Thursday, September 04, 2003

2.5M Manufacuring Jobs? No Wonder W Wants A Deputy Secretary of Commerce(?) for Manufacturing Employment

W has asked Secretary of Commerce Donald Evans to appoint an assistant secretary to focus on the needs of manufacturers. What about the needs of WORKERS, W? The poor sumbitch knows that he's in trouble on the loss of manufacturing jobs, so he appoints a Deputy Secretary of Commerce? The next time your house is on fire, call Animal Control. The Left in Madison, WI is right: we need a new president. As was the case in 1932, anyone is better than the Republican candidate. Can the Democrats find a paraplegic? If this be treason, make the most of it.



[x Capitol Newspapers, Madison, WI]
An editorial
September 3, 2003

Since President Bush assumed office on Jan. 20, 2001, the United States has lost more than 2.5 million manufacturing jobs - roughly 50,000 of which came from Wisconsin. When the president should have been focused on the hemorrhaging of vital industries, he instead poured his energies into cutting taxes for the super-rich. The manufacturing job losses are the tip of the economic iceberg. According to the U.S. Labor Department, more than 9 million Americans are looking for work. And while there has been some upturn in manufacturing orders in recent days, there is little evidence in the lives of unemployed Americans to suggest that the United States has turned the corner out of Bush's recession.

However, now that the 2004 election season is just around the corner, the president says he "gets it." "There's a problem with the manufacturing sector," Bush told a Labor Day rally in Ohio, where he wore a union-made costume that looked almost as silly as the flight suit he pulled on to declare in May that the United States had accomplished its mission in Iraq.

Bush coupled his newfound understanding - or should we call it his "election season conversion"? - with a pledge to activate a federal government that has paid little attention to dislocated workers.

Performing his best FDR imitation, Bush announced, "We have a responsibility that when somebody hurts, the government has to move."

But how should the government move? Hopefully not with more of the same.

Bush trade representatives continue to aggressively push for international trade agreements that have been proven to undermine job security, wages, benefits and environmental protections not just in the United States but in the countries we trade with. The "race to the bottom" that began with the North American Free Trade Agreement will be accelerated by a Free Trade Area of the Americas agreement that critics correctly refer to as "NAFTA on steroids." So if government wants to aid American manufacturing workers, step one is to step back from the FTAA.

Bush economic aides, and their allies in the Congress, continue to push for a trickle-down economics approach that relies on tax cuts for the rich to restart the economy. But two years into the experiment, the trickle-down theory is failing just as miserably as it did when Ronald Reagan was president.

The trick is to get money to working people who actually spend it, rather than to millionaires who bank their tax rebates - or use them to shift business operations to the Bahamas.

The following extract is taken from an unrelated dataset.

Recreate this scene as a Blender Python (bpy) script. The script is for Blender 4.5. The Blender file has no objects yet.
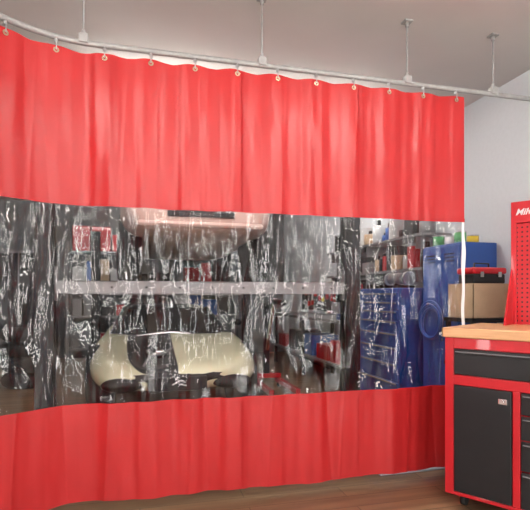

So if government wants to aid American manufacturing workers, step two is to put the brakes on implementation of tax cuts for the rich and shift the money to unemployment benefits and job creation.

If President Bush took these two simple steps, people might believe him when he says, "I believe there are better days ahead for people who are working and looking for work."

Then again, if he fails to take these steps, working people and people looking for work might just bring on the better days by electing a better president.